Le National suisse, organe des radicaux, a immédiatement demandé une copie du discours de Spichiger pour l’imprimer, et nous n’avons pas cru devoir refuser ; plus le discours recevra de publicité, et mieux cela vaudra pour nous.

Ce soir, on ne parle que de cela dans les cafés, et l’expérience a montré que la tactique que nous avons adoptée est bonne : puisque les radicaux ne veulent pas venir à nos assemblées, nous irons dans les leurs, et nous démolirons sous les yeux de leurs propres partisans leurs théories politiques et économiques[2].


J’achève ici ce qu’il faut dire au sujet des conférences.

À Saint-Imier, Brousse, venu de Berne, fit le samedi 17 février une conférence sur « la propriété », et montra la nécessité de la propriété collective aussi bien pour les objets de consommation que pour les instruments de production, terre et machines. « Une fois la nécessité de la propriété collective établie, — écrit le correspondant du Bulletin, — le conférencier passe en revue les arguments bourgeois en faveur de la propriété individuelle, et indique par quels arguments Proudhon les a réduits à néant.
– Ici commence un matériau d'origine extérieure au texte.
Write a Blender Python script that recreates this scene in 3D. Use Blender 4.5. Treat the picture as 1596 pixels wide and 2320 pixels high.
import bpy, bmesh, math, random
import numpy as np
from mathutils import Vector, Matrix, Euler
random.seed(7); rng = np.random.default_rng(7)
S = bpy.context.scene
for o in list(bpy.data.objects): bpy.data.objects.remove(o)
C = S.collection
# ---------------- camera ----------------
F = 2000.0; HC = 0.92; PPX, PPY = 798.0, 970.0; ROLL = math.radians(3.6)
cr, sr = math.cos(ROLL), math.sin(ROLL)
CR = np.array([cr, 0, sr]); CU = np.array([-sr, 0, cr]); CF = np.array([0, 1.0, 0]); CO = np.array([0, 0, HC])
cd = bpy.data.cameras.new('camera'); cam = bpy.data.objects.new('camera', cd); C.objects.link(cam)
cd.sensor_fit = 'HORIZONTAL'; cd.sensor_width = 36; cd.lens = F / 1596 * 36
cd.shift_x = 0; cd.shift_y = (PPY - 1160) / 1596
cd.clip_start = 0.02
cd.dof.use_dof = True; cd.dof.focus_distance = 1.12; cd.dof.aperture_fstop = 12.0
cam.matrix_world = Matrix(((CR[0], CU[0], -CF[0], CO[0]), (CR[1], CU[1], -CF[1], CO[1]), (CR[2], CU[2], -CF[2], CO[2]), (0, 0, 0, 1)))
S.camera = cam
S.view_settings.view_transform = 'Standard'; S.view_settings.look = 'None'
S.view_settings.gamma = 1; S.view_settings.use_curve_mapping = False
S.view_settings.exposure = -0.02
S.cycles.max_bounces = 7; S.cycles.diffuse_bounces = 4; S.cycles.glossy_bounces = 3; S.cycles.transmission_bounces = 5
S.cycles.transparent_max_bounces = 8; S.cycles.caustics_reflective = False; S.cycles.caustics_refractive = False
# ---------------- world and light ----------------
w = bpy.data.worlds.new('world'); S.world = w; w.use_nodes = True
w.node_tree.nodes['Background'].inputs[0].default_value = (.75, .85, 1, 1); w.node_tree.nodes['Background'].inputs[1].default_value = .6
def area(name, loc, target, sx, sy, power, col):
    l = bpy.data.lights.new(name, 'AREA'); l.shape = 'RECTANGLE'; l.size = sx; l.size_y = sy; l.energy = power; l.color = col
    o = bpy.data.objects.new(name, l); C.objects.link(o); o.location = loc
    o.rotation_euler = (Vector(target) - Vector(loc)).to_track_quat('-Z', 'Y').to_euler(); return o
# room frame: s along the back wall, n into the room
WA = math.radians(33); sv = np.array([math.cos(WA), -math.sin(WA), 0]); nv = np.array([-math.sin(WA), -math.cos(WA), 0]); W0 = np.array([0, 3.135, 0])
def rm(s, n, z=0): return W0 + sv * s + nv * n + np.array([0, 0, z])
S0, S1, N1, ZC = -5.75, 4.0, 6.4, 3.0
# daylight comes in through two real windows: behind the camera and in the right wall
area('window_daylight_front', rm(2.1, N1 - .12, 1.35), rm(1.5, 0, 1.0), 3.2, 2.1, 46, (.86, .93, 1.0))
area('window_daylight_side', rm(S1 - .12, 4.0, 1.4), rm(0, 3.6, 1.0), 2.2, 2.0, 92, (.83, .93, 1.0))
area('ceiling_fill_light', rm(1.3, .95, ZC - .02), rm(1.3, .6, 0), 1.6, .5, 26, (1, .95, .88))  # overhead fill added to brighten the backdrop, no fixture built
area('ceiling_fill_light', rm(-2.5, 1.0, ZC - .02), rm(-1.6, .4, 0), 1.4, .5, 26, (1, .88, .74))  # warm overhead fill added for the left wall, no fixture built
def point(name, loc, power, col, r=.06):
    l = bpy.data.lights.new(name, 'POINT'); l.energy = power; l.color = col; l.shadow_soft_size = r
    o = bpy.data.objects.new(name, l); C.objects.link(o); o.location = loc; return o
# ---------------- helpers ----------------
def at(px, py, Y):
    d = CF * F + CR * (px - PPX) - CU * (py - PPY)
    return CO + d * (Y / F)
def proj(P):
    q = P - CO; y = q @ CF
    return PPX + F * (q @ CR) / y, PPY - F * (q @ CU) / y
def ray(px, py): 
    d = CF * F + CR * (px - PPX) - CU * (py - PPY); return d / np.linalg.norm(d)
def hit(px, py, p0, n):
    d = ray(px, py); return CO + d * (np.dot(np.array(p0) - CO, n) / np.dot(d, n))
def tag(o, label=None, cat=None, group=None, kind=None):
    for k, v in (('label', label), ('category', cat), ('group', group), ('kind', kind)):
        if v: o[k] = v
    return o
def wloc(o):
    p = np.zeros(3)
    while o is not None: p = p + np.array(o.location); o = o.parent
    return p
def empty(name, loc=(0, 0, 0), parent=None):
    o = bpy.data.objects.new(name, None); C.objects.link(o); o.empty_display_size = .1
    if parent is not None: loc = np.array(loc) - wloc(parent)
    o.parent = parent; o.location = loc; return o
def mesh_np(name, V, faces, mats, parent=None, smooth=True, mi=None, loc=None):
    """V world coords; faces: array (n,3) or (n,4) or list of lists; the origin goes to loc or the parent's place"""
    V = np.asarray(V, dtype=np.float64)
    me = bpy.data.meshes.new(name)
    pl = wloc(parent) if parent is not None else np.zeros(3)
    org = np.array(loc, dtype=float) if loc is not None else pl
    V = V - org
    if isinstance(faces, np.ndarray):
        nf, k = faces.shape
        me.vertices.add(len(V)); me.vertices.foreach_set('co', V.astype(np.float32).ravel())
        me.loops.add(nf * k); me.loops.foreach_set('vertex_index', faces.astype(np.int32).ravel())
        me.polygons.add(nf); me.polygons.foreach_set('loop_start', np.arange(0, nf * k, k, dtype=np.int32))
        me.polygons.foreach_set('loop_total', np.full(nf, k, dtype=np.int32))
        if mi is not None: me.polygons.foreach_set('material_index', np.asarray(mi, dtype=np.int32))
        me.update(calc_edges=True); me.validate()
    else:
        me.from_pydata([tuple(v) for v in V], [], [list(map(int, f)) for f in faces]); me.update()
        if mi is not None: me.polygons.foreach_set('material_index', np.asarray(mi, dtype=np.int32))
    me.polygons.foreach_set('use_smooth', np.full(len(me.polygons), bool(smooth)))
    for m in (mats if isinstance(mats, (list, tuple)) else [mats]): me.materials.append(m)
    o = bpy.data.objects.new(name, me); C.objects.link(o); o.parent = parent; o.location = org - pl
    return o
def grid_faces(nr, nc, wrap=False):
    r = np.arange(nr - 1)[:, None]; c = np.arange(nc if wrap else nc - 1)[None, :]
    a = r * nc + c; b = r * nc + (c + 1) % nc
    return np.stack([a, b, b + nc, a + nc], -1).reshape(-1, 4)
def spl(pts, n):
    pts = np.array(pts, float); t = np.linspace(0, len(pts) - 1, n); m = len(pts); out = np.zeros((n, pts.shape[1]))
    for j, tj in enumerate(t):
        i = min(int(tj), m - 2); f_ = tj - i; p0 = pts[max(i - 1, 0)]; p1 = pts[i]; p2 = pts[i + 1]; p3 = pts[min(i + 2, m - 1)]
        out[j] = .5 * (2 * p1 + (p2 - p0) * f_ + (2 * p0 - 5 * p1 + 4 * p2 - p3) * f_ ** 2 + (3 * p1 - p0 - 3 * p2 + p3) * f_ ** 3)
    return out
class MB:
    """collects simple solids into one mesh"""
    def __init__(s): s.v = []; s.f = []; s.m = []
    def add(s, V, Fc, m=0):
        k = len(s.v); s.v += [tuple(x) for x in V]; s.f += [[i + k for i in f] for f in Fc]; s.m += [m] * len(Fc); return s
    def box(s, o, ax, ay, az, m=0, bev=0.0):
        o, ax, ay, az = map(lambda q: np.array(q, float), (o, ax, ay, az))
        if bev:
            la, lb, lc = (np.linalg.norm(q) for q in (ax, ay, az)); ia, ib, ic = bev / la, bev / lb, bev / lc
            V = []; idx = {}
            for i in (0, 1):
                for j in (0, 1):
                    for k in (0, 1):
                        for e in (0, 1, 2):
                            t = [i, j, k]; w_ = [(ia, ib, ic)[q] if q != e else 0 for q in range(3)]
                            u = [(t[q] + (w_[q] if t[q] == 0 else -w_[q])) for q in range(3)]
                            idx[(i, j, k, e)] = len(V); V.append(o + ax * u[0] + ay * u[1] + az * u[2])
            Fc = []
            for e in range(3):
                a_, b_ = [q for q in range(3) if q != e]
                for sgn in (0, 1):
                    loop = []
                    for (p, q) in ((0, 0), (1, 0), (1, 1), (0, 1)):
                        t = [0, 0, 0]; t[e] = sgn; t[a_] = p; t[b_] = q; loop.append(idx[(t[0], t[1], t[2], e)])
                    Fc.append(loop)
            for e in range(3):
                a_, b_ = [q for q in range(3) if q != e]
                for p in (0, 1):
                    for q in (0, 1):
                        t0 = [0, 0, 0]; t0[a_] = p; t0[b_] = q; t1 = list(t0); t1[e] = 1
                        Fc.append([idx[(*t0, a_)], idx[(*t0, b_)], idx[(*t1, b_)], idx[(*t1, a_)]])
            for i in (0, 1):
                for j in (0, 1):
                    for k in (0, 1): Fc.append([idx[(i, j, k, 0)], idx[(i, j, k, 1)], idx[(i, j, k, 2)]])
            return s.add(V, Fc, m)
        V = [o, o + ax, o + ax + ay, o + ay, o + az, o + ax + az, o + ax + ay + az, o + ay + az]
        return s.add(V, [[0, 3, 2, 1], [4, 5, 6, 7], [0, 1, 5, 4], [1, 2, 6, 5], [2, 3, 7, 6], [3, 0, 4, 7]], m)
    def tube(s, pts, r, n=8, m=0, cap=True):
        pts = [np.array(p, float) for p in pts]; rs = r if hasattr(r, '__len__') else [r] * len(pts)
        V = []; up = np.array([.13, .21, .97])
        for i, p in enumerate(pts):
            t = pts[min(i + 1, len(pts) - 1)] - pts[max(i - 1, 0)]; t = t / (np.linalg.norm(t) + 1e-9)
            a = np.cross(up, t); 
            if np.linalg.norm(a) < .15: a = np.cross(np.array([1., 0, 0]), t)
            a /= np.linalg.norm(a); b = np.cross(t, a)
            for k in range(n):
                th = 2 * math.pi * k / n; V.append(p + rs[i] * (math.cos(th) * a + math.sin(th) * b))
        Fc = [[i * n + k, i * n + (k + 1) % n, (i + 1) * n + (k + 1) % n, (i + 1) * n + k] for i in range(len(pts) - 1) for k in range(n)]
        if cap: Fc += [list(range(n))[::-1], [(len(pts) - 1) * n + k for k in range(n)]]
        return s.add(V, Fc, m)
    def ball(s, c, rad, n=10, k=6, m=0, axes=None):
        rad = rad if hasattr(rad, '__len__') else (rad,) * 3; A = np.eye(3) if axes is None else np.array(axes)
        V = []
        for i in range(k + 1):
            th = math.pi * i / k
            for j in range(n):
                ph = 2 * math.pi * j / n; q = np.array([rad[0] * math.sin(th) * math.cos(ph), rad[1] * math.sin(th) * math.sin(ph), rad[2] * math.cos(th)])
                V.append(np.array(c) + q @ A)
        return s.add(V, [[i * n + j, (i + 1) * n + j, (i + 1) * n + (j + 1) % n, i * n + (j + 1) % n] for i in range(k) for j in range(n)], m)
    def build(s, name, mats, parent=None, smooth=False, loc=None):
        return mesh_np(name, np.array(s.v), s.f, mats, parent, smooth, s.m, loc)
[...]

Il touche ensuite à l’organisation anti-étatiste de la propriété collective, et, passant en revue les moyens de détruire la propriété individuelle pour arriver à la propriété collective, il ne reconnaît qu’un moyen sérieusement pratique, la révolution sociale. »

Le 5 février avait eu lieu une assemblée générale de la nouvelle fédération

  1. L’ancien rédacteur du Diogène : voir t. Ier, p. 28.
  2. Le National suisse publia in-extenso le discours lu par Spichiger : « mais, tandis qu’il avait généreusement émaillé le texte des harangues officielles de nombreuses indications d’applaudissements, il s’abstint complètement de faire remarquer que le discours de Spichiger avait été applaudi ; ce détail est caractéristique » (Bulletin). Le Bulletin imprima le discours dans son numéro du 11 mars. Je ne puis le reproduire ici, à cause de sa longueur, mais je me permets d’émettre cet avis : c’est qu’il serait très à propos qu’un camarade de la Chaux-de-Fonds fît une nouvelle lecture publique de ce discours dans une des prochaines fêtes du 1er mars.